Il suffit d'évoquer la guerre d'Espagne et l'on voit paraître le cliché du soldat républicain foudroyé de Robert Capa, le ghetto de Varsovie et le petit garçon à casquette qui lève ses bras, la guerre du Vietnam et la fillette, nue, sur une route ! Plus près de nous, je pense au jeune homme face aux chars de la place Tien an Men. Photos dont les acteurs sont anonymes pour le grand public, mais qui sont puissamment évocatrices.

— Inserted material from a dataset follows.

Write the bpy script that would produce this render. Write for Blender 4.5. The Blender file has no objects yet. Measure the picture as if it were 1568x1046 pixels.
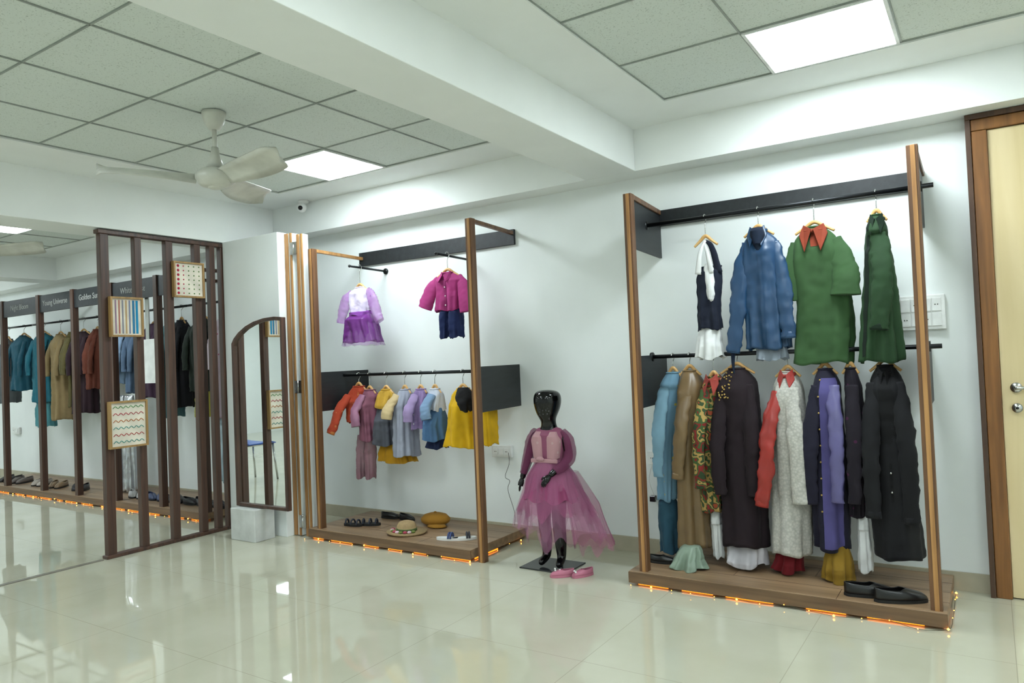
import bpy, bmesh, math, random
from mathutils import Vector, Matrix, noise
random.seed(4)
sc=bpy.context.scene
try:
    sc.view_settings.view_transform='Standard'; sc.view_settings.look='None'; sc.view_settings.exposure=0.62
except Exception: pass

# ---------------------------------------------------------------- materials
def lin(c):
    o=[]
    for v in c[:3]:
        v=v/255.0
        o.append(v/12.92 if v<=0.04045 else ((v+0.055)/1.055)**2.4)
    return (o[0],o[1],o[2],1)
MC={}
def base(name):
    m=bpy.data.materials.new(name); m.use_nodes=True
    return m,m.node_tree,m.node_tree.nodes['Principled BSDF']
def N(nt,t,**k):
    n=nt.nodes.new(t)
    for a,v in k.items():
        if a in n.inputs: n.inputs[a].default_value=v
        else: setattr(n,a,v)
    return n
def coords(nt,scale=(1,1,1),kind='Object'):
    tc=N(nt,'ShaderNodeTexCoord'); mp=N(nt,'ShaderNodeMapping'); mp.inputs['Scale'].default_value=scale
    nt.links.new(tc.outputs[kind],mp.inputs[0]); return mp.outputs[0]
def ramp(nt,fac,stops,interp='LINEAR'):
    r=N(nt,'ShaderNodeValToRGB'); cr=r.color_ramp; cr.interpolation=interp
    while len(cr.elements)<len(stops): cr.elements.new(0.5)
    for e,(p,c) in zip(cr.elements,stops): e.position=p; e.color=lin(c)
    nt.links.new(fac,r.inputs[0]); return r.outputs[0]
def bump(nt,b,h,strength=.3,dist=.002):
    n=N(nt,'ShaderNodeBump',Strength=strength,Distance=dist); nt.links.new(h,n.inputs['Height']); nt.links.new(n.outputs[0],b.inputs['Normal'])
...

Parfois, les sujets sont connus. Les trois hommes de Yalta figent pour plus de quarante ans une situation historique. Qu'on pense au Traité de l'Elysée et aussitôt surgit dans notre mémoire la photo de la rencontre du général de Gaulle et du chancelier Adenauer, devenue le symbole d'un des moments-clé de la réconciliation franco-allemande. Willy Brandt agenouillé à Varsovie. Helmut Kohl et François Mitterrand se donnant la main à Verdun. Plus près de nous encore, la photo de la signature des accords de Paix en ex-Yougoslavie à Paris ou celle du président Mandela sur les Champs Elysées le 14 juillet dernier sont autant de moments de notre histoire, que vous contribuez à écrire.
Rassurez-vous, je ne pense pas qu'une récente embrassade entre deux ministres des Affaires étrangères soit destinée à entrer dans l'Histoire !

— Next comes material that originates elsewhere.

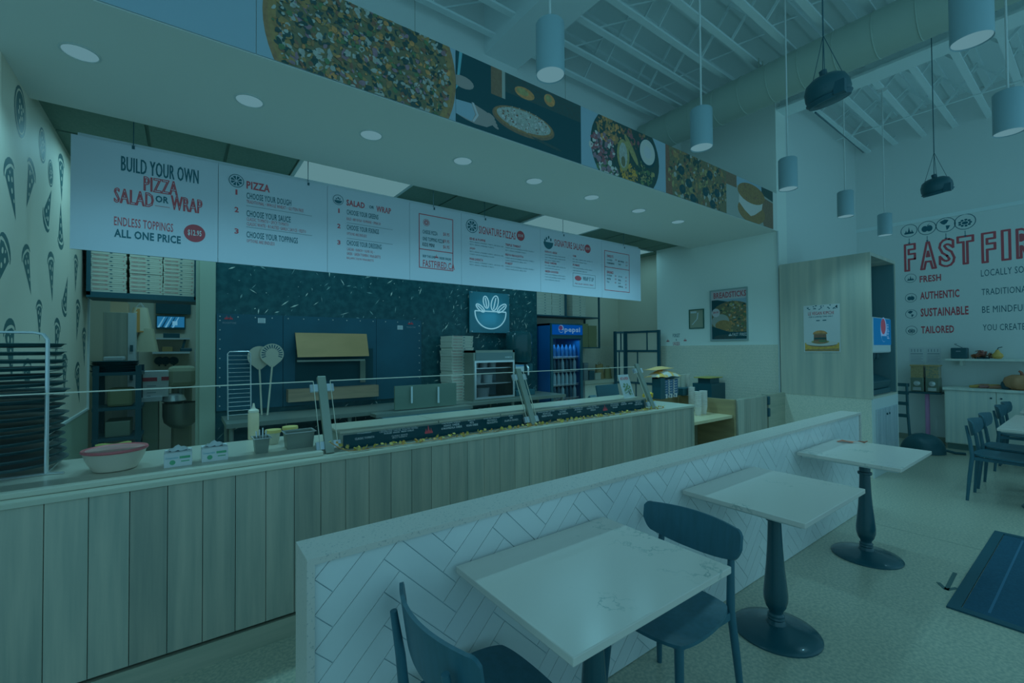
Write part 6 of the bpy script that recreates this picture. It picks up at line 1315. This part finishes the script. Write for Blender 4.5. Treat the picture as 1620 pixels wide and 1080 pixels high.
y = P(1618, 605, X=9.5).y; t = thing('pumpkin', 'orange pumpkin on the base cabinet at the right edge', 'pumpkin', (9.5, y, .925)); m = MB(); n_ = 40; prof = [(.02, .03), (.1, .005), (.17, .05), (.19, .11), (.17, .17), (.10, .21), (.03, .2)]
vs, fs = [], []
for (r, z) in prof:
    for k in range(n_): th = 2*math.pi*k/n_; rr = r*(1+.05*math.cos(th*9)); vs.append((9.5+rr*math.cos(th), y+rr*math.sin(th), .925+z))
for i in range(len(prof)-1):
    for k in range(n_): fs.append((i*n_+k, i*n_+(k+1) % n_, (i+1)*n_+(k+1) % n_, (i+1)*n_+k))
fs += [tuple(range(n_))[::-1], tuple((len(prof)-1)*n_+k for k in range(n_))]; m.add(vs, fs).build('body', mat('pumpkin_skin', (76, 84, 66), .5), t, True); MB().tube([(9.5, y, 1.115), (9.5, y+.01, 1.17), (9.49, y+.03, 1.19)], [.022, .016, .014], 8).build('stem', mat('brown_stem', (60, 58, 50), .6), t, True)
# folded high chair and black bag
q = P(1440, 700, Z=0); hx, hy = 8.8, 2.0
t = thing('folded_high_chair', 'black folded high chair leaning beside the drink station', 'high chair', (hx, hy, 0)); 
for s in (-1, 1): MB().tube([(hx-.1, hy+s*.13-.05, .02), (hx+.05, hy+s*.12, .55), (hx+.12, hy+s*.10, .98)], .018, 10).build('rail', M_dark, t, True)
for z in (.5, .68, .84, .96): f = z/.98; MB().bar((hx-.1+.22*f, hy-.13, z), (hx-.1+.22*f, hy+.13, z), .02, .05).build('slat', M_dark, t)
t = thing('black_bag', 'slumped black bag on the floor beside the folded high chair', 'bag', (8.75, 1.66, 0))
MB().grid(lambda a, b: (8.75+(.22*math.cos(a*6.2832))*(1-b**2.2)**.5*(1+.06*math.sin(a*25)), 1.70+(.25*math.sin(a*6.2832))*(1-b**2.2)**.5, .004+.27*b+.02*math.sin(a*18)*b*(1-b)*4), 30, 10, .006).build('bag', M_dark, t, True)
MB().tube([(8.85, 1.49, .05), (8.9, 1.38, .02), (8.95, 1.28, .018)], .018, 8).build('strap', M_dark, t, True)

Présents au coeur de l'actualité, vous en êtes aussi quelquefois les témoins à charge, quand vous révélez ce qu'elle a d'insoutenable. La photo d'une mère pleurant son fils assassiné, le cliché d'une exécution sommaire, les images de la famine ou celles de la détresse des réfugiés, ces photos, par la charge d'émotion qu'elles contiennent, changent le regard de l'opinion et jusqu'à la vision que nous pouvons avoir de ces drames.
Ces photos obligent à réagir et font plus qu'un bon article ou une forte manière elles participent aux efforts nécessaires pour mettre un terme aux tragédies et aux violences dans le monde, elles participent au débat démocratique.
Votre métier a des exigences déontologiques incontournables. La première d'entre elles est la vérité.
L'histoire donne des exemples nombreux de trucages célèbres. L'évolution technologique les rendent plus faciles encore : un traitement informatique, un cadrage particulier, ou même une légende mensongère... Mais je sais que vous refusez ces tromperies et que vous choisissez le risque et le courage contre la facilité de la manipulation et du montage. C'est votre honneur et celui de votre profession.
La règle pour un photographe est d'être derrière l'objectif. Je disais que vous étiez dans l'ombre. Mais quand l'événement survient, vous êtes les premiers, vous êtes devant. C'est une obligation difficile et douloureuse. Chacun se souvient de Gilles Caron, disparu au Vietnam, de son confrère Michel Laurent, tué au Vietnam, tous les deux de Gamma, de Georges Bendrihem, de l'AFP, décédé accidentellement lors de la visite présidentielle en Tunisie, de Patrick Chauvel, de Sygma, grièvement blessé à Panama, qui est reparti plus tard en Bosnie et en Tchétchénie où a été blessé Alfred Yagobzadé, de Manoscher Degati, blessé à Gaza en septembre dernier (ces deux derniers sont présents).
Pour finir je voudrais vous dire ma disposition, ma détermination à faciliter l'exercice de votre métier pour ce qui dépend de moi. Je sais que vous devez parfois ferrailler avec le protocole et que tout n'est pas aisé. Nous ne sommes naturellement pas en position de rivalité, mais bien au contraire c'est une collaboration de fait qui existe et doit exister entre nous. Ici, à Paris, en particulier à l'occasion des grands événements internationaux, mais aussi à l'étranger où je sais que vous trouverez toujours auprès de nos ambassades des interlocuteurs attentifs.
Je m'y engage et je vous répète ma conviction que la photographie de reportage est indispensable à la liberté, à notre mémoire collective, à l'Histoire qui se fait devant nos yeux et devant vos appareils.